Sun, August 9, 8:00 to 9:00am, TBA

Abstract

Labor studies has repeatedly responded to socioeconomic transformations by conceptualizing new forms of labor. In this vein, this article proposes “somaesthetic labor” to theorize occupations that aesthetically transform human bodies through embodied skills. Resituating Shusterman’s concept of somaesthetics into the context of labor process, the article examines four occupations—personal training, hairdressing, manicure, and tattooing—to develop a deductive framework linking bodily materiality, skill configuration, organizational (dis)embeddedness, and career trajectories. The argument proceeds through five propositions. First, the material and physiological properties of different body parts condition how aesthetic conceptions can be realized in practice, shaping the configuration of skills. Second, because clients’ bodies vary and resist standardization, workflow, surveillance, and evaluation are structurally constrained, limiting organizational scaling. Third, when aesthetic skills are deeply embodied and situational, practitioners retain relative autonomy and bargaining power vis-à-vis production organizations. Fourth, the more aesthetic outcomes are heterogeneous and artistically claimed, the more aesthetic value can be converted into market value, shaping revenue strategies and career imagination. Finally, organizational disembeddedness encourages trajectories oriented toward self-employment and petite entrepreneurship.

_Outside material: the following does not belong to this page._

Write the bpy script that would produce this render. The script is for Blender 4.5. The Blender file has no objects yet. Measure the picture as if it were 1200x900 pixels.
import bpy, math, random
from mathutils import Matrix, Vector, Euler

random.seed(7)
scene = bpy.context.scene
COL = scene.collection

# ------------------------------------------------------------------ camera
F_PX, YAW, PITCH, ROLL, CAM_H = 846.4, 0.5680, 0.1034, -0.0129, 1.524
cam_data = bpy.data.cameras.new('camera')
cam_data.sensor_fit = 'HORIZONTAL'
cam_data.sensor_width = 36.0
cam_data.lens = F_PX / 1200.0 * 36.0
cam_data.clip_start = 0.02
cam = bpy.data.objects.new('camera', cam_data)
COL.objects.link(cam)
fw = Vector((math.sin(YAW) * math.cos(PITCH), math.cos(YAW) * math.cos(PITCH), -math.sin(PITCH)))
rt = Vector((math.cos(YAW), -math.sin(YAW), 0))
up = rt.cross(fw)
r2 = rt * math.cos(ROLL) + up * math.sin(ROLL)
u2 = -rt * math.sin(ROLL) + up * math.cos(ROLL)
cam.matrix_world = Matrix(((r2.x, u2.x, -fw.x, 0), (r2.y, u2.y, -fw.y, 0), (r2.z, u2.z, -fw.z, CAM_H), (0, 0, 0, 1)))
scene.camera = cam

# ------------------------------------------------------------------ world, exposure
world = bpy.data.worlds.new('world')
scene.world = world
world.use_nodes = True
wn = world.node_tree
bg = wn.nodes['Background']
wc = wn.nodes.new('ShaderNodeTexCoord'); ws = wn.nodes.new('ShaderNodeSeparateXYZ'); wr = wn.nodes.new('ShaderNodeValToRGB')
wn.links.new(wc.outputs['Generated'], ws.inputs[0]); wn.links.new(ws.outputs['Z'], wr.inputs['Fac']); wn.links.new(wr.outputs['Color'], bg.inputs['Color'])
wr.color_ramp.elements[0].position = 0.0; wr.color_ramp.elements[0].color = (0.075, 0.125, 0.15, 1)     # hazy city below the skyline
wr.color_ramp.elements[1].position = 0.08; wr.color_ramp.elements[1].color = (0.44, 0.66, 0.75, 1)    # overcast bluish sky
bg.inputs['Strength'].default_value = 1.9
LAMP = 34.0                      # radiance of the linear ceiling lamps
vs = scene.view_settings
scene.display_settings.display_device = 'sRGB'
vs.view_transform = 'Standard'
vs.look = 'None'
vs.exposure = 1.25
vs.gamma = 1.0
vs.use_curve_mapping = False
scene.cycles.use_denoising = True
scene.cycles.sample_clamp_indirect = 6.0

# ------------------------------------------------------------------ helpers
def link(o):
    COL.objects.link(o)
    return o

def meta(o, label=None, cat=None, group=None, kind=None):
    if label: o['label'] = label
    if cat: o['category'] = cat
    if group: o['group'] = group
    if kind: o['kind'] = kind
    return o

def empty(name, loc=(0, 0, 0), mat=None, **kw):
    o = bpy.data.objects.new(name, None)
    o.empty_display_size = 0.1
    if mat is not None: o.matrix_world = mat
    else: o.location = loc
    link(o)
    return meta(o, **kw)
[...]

By foregrounding the human body as the object of labor and tracing how its materiality structures skill, organization, and valuation, the article re-centers bodily variation and embodied expertise as constitutive forces in contemporary work. In doing so, it complicates prevailing narratives of precarious employment by showing how limited organizational incorporation may coexist with alternative forms of autonomy, valuation, and career formation.